Book Reviews

Archive: Review - All Woman and Springtime, by Brandon W. Jones

From Asia Literary Review No.23, Spring 2012: Korea

Review by Clarissa Sebag-Montefiore


LAST DECEMBER, all eyes turned to North Korea with the news of the dictator Kim Jong-il’s death from a suspected heart attack. As the succession falls on his little-known and untested youngest son Kim Jong-un and the world waits on high alert, the attention is unlikely to diminish.

     Yet, despite all the news coverage, precious little is known about what life is like for those in the so-called ‘Hermit Kingdom’. American author Brandon W. Jones seeks to address the deficiency with his debut All Woman and Springtime. Essentially a coming-of-age tale, the novel follows two young North Korean women as they make the transition from their teenage years to adulthood in the most brutal of circumstances. 

     Gyong-ho and Il-sun work in a clothing factory by day and spend their nights in an orphanage for girls. Each has experienced the savage hand of the state: Il-sun when her outspoken brother ‘disappeared’, leaving her widowed mother to die of a broken heart; Gyong-ho when her family was thrown into a forced labour camp for failing to show proper respect for the hallowed portraits of the Great Leader Kim Il-sung and the Dear Leader Kim Jong-il. However, the girls could not be more different. 

     Il-sun is a conventional heroine. Despite the hardships of daily life she has a lust for experience that will not be suppressed. Petulant, independent and devastatingly beautiful, she is the title’s ‘all woman and springtime’. In contrast, Gyong-ho (nicknamed Gi) is the more nuanced and interesting character. A skinny, hunched and conscientious girl, she adores the Great Leader as much as she fears what he represents. And while Il-sun uses their intimacy to confess her crushes on boys and coax Gi into handing over surplus garments to make up her work quota at the factory, Gi harbours a secret, repressed desire for her friend. 

     The arrival of the rebellious, seductive Gianni – a trader of black-market goods – throws their lives into turmoil when he whisks them across the border to the South and into the sex trade. What follows is a vicious ravaging of their innocence, accompanied by suffering far beyond the girls’ worst imaginings. 

     In illuminating both North Korea and the inhumanity of sexual slavery, Jones touches on two important topics; however, the novel would benefit from more fully developed characters, a more convincing denouement and a purging of clichés. Il-sun, for example, is described as having a ‘heart-shaped face’, ‘pouting red lips’ and a full bosom ‘tempting as low-hanging fruit’. 

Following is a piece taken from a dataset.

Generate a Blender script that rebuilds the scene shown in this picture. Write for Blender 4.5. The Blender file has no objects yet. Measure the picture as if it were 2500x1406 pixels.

     All Woman and Springtime is at its best when the action takes place in North Korea. Jones effectively conveys the suffocating nature of daily life under constant surveillance. In one memorable scene at a ‘voluntary’ education meeting, all the factory girls laugh hysterically in unison – afraid that if they stop it would be considered unpatriotic. It’s a disturbingly absurd moment that recalls images of forced crying and wailing at Kim Jong-il’s recent funeral. 

     Jones complements this with small pieces of information: Americans are referred to automatically as Miguk nom (American bastards); Joseon (North Korea) is believed by all who live in it to be the wealthiest and most prosperous nation on earth; people go hungry while food is stockpiled, allegedly for the starving South Koreans; and children in labour camps must betray their friends to the authorities in order to survive. 

     An interesting beginning is undermined by the remaining two-thirds of the novel, which descends into brutal and often gratuitous sexual violence. On the surface, the novel’s sympathy is for the women as they are forced into acts of increasing depravity, but there is a touch of tabloid sensationalism at play: moral outrage to excuse salacious gawking.